La deuxième partie de la phrase est exacte, la première non: c'est seulement en 1997, pour le cinquantième anniversaire du Festival, qu'avait été tentée l'expérience d'un jury uniquement composé d'artistes. Le résultat un palmarès d'une exceptionnelle qualité justifie qu'on ait répété l'essai: à ce jury 1998 d'asseoir la légitimité d'une telle composition, qui devrait permettre aux verdicts d'échapper aux lourdeurs corporatistes et aux calculs.
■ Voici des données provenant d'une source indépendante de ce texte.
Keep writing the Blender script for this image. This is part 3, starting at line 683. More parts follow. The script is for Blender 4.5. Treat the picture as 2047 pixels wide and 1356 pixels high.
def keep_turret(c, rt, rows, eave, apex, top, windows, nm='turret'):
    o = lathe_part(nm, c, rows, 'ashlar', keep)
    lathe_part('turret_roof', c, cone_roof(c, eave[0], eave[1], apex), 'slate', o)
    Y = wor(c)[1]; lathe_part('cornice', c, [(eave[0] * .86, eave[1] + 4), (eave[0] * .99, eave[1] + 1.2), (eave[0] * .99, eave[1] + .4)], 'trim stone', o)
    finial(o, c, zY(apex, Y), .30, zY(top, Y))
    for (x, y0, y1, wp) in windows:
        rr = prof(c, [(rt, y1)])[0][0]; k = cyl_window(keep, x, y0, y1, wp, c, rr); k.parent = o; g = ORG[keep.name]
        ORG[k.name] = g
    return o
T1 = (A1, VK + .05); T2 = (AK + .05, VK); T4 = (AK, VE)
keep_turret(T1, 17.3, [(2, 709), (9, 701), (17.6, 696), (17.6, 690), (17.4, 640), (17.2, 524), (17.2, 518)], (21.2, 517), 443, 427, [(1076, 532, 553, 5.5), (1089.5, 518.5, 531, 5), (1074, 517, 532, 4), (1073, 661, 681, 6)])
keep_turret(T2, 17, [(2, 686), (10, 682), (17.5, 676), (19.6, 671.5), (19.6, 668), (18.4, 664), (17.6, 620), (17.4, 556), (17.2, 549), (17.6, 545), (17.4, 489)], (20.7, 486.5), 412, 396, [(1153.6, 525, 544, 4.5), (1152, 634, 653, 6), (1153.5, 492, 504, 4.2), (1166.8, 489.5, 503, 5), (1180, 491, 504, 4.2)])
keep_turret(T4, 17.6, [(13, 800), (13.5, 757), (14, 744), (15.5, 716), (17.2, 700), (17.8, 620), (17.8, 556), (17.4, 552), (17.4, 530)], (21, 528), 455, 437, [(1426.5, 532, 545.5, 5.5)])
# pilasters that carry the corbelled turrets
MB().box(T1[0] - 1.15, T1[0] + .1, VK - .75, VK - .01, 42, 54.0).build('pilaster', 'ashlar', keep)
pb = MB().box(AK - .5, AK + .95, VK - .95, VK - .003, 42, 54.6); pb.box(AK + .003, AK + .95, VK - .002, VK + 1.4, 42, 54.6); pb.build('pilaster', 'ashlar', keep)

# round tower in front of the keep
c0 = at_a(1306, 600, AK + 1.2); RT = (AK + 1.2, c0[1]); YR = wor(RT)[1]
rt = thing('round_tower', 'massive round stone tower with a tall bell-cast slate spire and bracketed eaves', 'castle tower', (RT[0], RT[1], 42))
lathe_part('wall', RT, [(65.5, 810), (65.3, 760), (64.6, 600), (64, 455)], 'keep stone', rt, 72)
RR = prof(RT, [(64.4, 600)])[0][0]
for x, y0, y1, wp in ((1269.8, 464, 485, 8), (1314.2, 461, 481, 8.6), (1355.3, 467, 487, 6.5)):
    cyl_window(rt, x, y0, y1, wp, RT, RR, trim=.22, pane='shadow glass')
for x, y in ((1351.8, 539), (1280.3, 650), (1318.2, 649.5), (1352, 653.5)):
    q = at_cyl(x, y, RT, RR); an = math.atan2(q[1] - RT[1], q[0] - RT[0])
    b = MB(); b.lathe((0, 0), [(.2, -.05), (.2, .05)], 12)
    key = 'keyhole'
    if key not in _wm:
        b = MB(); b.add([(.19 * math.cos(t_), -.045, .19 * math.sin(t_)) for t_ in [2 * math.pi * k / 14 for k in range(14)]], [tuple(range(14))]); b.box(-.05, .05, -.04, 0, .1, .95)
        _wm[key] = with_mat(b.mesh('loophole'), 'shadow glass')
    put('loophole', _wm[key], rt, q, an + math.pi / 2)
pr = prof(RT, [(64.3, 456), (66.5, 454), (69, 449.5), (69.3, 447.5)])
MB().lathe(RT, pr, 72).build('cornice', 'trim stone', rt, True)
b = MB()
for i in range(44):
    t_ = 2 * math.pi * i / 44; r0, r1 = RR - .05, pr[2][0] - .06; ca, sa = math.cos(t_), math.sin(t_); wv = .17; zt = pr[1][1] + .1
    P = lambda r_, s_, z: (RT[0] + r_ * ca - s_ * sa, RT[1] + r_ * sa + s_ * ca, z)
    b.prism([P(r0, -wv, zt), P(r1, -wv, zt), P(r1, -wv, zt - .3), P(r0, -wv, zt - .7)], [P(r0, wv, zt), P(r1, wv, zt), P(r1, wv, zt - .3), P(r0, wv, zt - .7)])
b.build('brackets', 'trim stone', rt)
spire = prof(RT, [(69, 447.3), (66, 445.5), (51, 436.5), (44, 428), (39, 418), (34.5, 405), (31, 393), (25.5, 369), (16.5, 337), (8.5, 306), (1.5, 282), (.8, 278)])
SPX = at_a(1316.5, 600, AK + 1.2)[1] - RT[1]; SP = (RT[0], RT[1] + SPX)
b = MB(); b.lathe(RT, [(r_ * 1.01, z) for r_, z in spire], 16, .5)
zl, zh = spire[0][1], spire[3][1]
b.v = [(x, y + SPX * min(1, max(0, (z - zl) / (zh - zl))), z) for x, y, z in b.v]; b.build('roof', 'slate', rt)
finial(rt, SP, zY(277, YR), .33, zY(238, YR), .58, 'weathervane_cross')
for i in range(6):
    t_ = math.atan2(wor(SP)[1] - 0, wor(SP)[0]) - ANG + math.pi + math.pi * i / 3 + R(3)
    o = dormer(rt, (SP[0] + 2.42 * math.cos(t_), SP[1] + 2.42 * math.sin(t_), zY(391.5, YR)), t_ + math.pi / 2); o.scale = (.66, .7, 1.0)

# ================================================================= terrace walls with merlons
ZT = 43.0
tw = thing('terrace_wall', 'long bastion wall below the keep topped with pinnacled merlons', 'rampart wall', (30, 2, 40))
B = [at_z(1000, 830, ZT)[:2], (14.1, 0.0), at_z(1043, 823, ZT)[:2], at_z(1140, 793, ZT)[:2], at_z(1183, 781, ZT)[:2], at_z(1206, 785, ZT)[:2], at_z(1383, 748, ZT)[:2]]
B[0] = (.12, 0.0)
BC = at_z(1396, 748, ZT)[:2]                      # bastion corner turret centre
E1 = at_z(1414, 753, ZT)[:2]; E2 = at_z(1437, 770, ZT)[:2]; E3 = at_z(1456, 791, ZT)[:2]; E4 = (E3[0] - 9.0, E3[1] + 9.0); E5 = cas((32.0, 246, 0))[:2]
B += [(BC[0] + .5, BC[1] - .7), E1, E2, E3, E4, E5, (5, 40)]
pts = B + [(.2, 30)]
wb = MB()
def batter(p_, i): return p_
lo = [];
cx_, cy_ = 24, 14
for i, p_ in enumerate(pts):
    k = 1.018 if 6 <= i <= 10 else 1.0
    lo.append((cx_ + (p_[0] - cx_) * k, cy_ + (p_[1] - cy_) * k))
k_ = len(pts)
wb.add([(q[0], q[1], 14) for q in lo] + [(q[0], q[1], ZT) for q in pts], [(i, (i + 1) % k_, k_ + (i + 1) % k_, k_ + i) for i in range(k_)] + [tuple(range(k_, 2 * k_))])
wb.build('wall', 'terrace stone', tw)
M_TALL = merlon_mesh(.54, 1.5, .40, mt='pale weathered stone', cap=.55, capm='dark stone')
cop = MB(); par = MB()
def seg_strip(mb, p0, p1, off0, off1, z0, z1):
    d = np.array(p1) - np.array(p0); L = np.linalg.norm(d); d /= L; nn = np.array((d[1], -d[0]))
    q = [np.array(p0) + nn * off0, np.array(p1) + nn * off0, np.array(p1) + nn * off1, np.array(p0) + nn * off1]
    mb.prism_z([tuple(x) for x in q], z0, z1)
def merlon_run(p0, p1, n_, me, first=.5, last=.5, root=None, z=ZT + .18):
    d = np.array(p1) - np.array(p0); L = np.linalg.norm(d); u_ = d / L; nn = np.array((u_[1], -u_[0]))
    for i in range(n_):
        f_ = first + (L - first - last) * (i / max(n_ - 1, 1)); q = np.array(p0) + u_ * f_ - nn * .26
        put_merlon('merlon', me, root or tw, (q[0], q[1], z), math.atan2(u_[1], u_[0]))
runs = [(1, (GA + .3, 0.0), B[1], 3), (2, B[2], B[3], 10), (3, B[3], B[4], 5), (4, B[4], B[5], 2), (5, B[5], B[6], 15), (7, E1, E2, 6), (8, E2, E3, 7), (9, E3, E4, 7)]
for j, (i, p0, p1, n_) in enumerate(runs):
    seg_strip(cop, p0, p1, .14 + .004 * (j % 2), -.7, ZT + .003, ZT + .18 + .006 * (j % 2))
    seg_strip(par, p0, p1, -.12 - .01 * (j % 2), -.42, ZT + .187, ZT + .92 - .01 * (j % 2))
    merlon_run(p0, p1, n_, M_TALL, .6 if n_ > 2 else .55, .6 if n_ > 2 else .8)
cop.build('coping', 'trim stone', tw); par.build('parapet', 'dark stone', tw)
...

Après Scorsese, la salle devait réserver une seconde standing ovation non pas à John Travolta et Emma Thompson (vedettes du film du soir montées sur scène déclarer le cinquante et unième Festival international du film ouvert ), mais à Kofi Annan.

 

Rendant un hommage chaleureux aux artistes en particulier de cinéma dont les oeuvres font reculer l'oppression et aux journalistes qui se battent pour la liberté d'expression, le secrétaire général de l'ONU reçut un salut d'une salle qui, pour un instant au moins, parut ne pas vouloir entièrement oublier que le monde durant douze jours ne se limite pas aux dimensions de la Croisette.

 

M. Annan rappela ensuite que le cinéma est partie prenante de la célébration du cinquantenaire de la Déclaration universelle des droits de l'homme. A l'initiative de Robert Badinter, cinq courts métrages sur le thème des droits fondamentaux de la personne humaine ont été commandés à autant de cinéastes appartenant chacun à un continent différent. Les films seront projetés simultanément au siège de l'ONU à New York et à Paris, le 10 décembre, jour anniversaire de la Déclaration.

 

A toute cérémonie officielle, il faut une musique qui ne peut manquer de l'être tout autant. Les organisateurs auront aussi déjoué ce pronostic, en faisant venir pour conclure le saxophoniste ténor Joshua Redman, jouant aux barres asymétriques avec les lignes mélodiques de New York New York. Martin Scorsese, qui réalisa le film en 1977, en parut ravi. La ministre de la culture, Catherine Trautmann, qui, en arrivant, n'était pas sûre de l'accueil que lui réserverait une profession qui juge sans aménité son action depuis son arrivée rue de Valois, en parut ravie elle aussi.

 

Cette touche d'anticonformisme sonore venait boucler le lancement d'une manifestation parvenue à donner tous les signes d'un recentrage sur l'intérêt pour les oeuvres, sensation confortée par la quantité et la qualité apparente des programmes de cette année, sur fond d'amélioration mondiale de la situation du cinéma.